Energy-efficient dual-sink algorithms for sink mobility in event-driven wireless sensor networks

Abstract

Improving energy-efficiency especially in routing mechanisms is one of the main goals in wireless sensor networks (WSNs). One of the issues of multi-hop routing is the phenomenon of fast energy depletion around the sink known as “sink neighborhood problem”. Recently, employing a dual-sink algorithm has become a popular trend to solve this problem. However, sink selection problem, optimizing the next destination for mobile sink, and finding the optimum next-hop in routing scheme are three other issues that need to be addressed properly in dual-sink approaches.
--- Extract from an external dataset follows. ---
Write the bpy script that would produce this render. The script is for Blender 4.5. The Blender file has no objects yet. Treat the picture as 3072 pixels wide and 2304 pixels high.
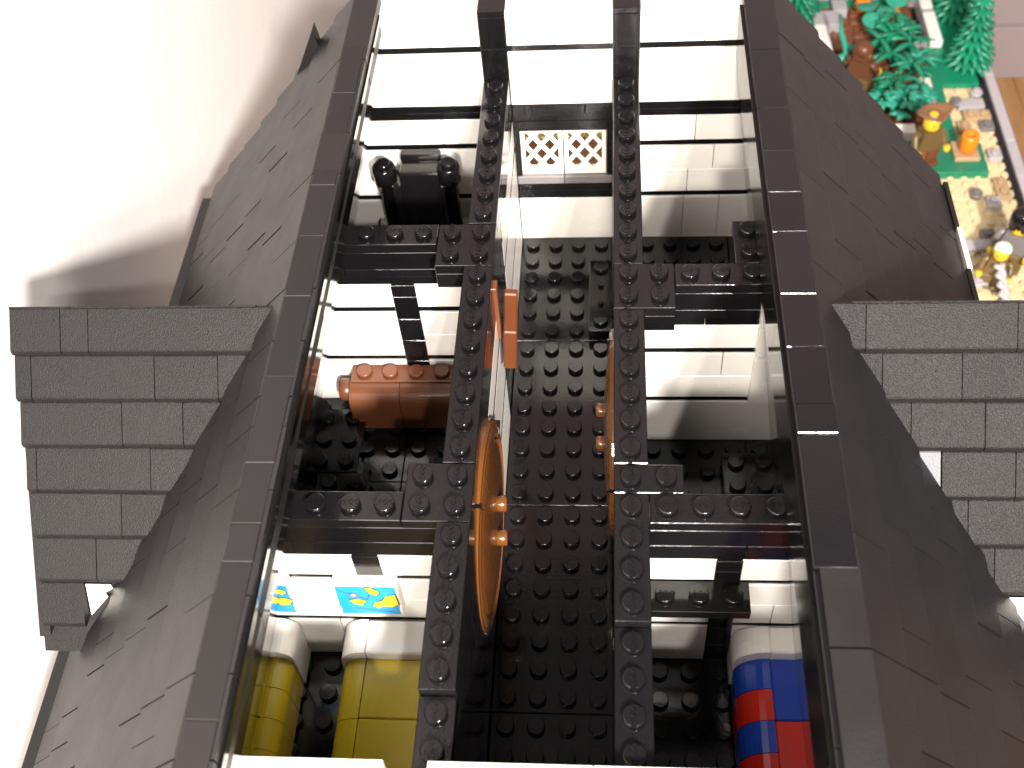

This research firstly presents an energy-efficient dual-sink algorithm with role switching mechanism (EEDARS) to address the sink selection problem in scenarios with non simultaneous events. To this end, a role switching mechanism is applied to the dual-sink algorithm for sending the nearest sink to the event area, hence shorten the path. Secondly, an energy-efficient dual-sink algorithm with fuzzybased sink mobility (EDAFSM) is developed in which the mobile sink adaptively relocates to an optimum location among multiple events using fuzzy logic. Finally, a fuzzy logic scheme for routing optimization is proposed to improve further energyefficiency in EEDARS and EDAFSM. The aforementioned proposed algorithms are known as joint dual-sink and fuzzy-based geographic routing in single-event (JDFGR-S) and multi-event (JDFGR-M) WSNs. These algorithms are compared to seven recent and established techniques. Extensive simulation of these algorithms with different conditions through NS2 framework showed significant improvements on the network metrics especially lifetime, residual energy, number of nodes alive, delivery ratio and load distribution without negative effect on the end-to-end delay. The lifetime of JDFGR-S is 10% higher than EEDARS and the lifetime of JDFGR-M is 22% more than EDAFSM. The validation of simulation results show 96.53% and 98.98% reliability for lifetime and energy consumption metrics, respectively. As a conclusion, the proposed algorithms have improved the energy-efficiency in eventdriven based WSNs.